May 31, 2015

WRITING ADVICE: What Went RIGHT With “Peanut Butter and Jellyfish” (CAST OF WONDERS, December 2011) Guy Stewart #18



In September of 2007, I started this blog with a bit of writing advice. A little over a year later, I discovered how little I knew about writing after hearing children’s writer, Lin Oliver speak at a convention hosted by the Minnesota Society of Children’s Book Writers and Illustrators. Since then, I have shared (with their permission) and applied the writing wisdom of Lin Oliver, Jack McDevitt, Nathan Bransford, Mike Duran, Kristine Kathryn Rusch, SL Veihl, Bruce Bethke, and Julie Czerneda. Together they write in genres broad and deep, and have acted as agents, editors, publishers, columnists, and teachers. Since then, I figured I’ve got enough publications now that I can share some of the things I did “right” and I’m busy sharing that with you.

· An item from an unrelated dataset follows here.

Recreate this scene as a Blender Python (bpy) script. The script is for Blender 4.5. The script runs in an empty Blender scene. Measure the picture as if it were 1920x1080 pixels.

While I don’t write full-time, nor do I make enough money with my writing to live off of it...neither do all of the professional writers above...someone pays for and publishes ten percent of what I write. When I started this blog, that was NOT true, so I may have reached a point where my own advice is reasonably good. We shall see! Hemingway’s quote above will now remain unchanged as I work to increase my writing output and sales! As always, your comments are welcome!

I have been living with the really ALIEN WheetAh in my head for nearly a decade now.

They were the subject of the first science fiction novel for adults that I have ever written; they are the subject of four or five short stories that I have been trying to sell people on for almost as long as they’ve lived in my head.

“Peanut Butter and Jellyfish” was my first attempt to write about them from the perspective of teenagers – and so, it was the first thing I did right to sell this story.

Let me back up a bit: the WheetAh are mobile plants, descended from some sort of creature that resemble volvox (http://en.wikipedia.org/wiki/Volvox). Anyway, in this “universe”, Humans and the WheetAh are the only form of intelligent life. While Humans have never had any trouble eating plants, WheetAh have never had any trouble consuming small mammal-like creatures on their home world of Wheet. This is an obvious instant set up for conflict!

I wrote the novel INVADER’S GUILT with the intent of showing the conflict between Human and WheetAh coming to a close with our invasion of their home world – a story in which we are the alien invaders. It’s not done often – I can’t think of a novel in which we’re the bad aliens – and it’s not popular. I thought it should be done.

At any rate, I wrote “Peanut Butter and Jellyfish” long after I’d invented the WheetAh, their language, cultures, races, and ecology; therefore the second thing I did right was I used a place that I’d already carefully created. (This happened because I made a promise to myself that any world I invented I would not just “throw away”. I would use each one for at LEAST two stories. So far I’ve managed to do that!)

In “PB&J”, I also did right by creating a mystery. There was someone in the crew who hated the WheetAh on board. The WheetAh “teenagers” and the Human teenagers had won the chance of spending time on a research vessel on the oceans near Hawaii. Separated from police and others who could protect them, they had to solve the mystery themselves while avoiding the traps the killer set out for them.

The fourth thing I did right? I released the science geek in me as the crew and the “kids” of both kingdoms encountered bioluminescent jellyfish that I’d stumbled across in some science article or other.

Last of all, I persisted. According to my records, it took me seven submissions over twelve months to sell the story. Some of those subs were PAPER (yeah, those of you who were born into the electronic publishing era have no idea what it was like to send out paper submissions. I’ve read many weepy-whining about how long writers have to wait to hear back from publishers “these days”…when I didn’t find it strange to wait for a response for over a year.)

So – the five things I did right to get “PB&J” into the hands of a publisher – oh, and it was my first podcast, too! – are as follows:
  1. I wrote for teenagers.
  2. I wrote it in a world I’d already carefully built.
  3. I wrote a mystery.
  4. I wrote for myself as well as an audience.
  5. I persisted in submitting it until I found a market.

What did you do right when you wrote and finally published a story for young people?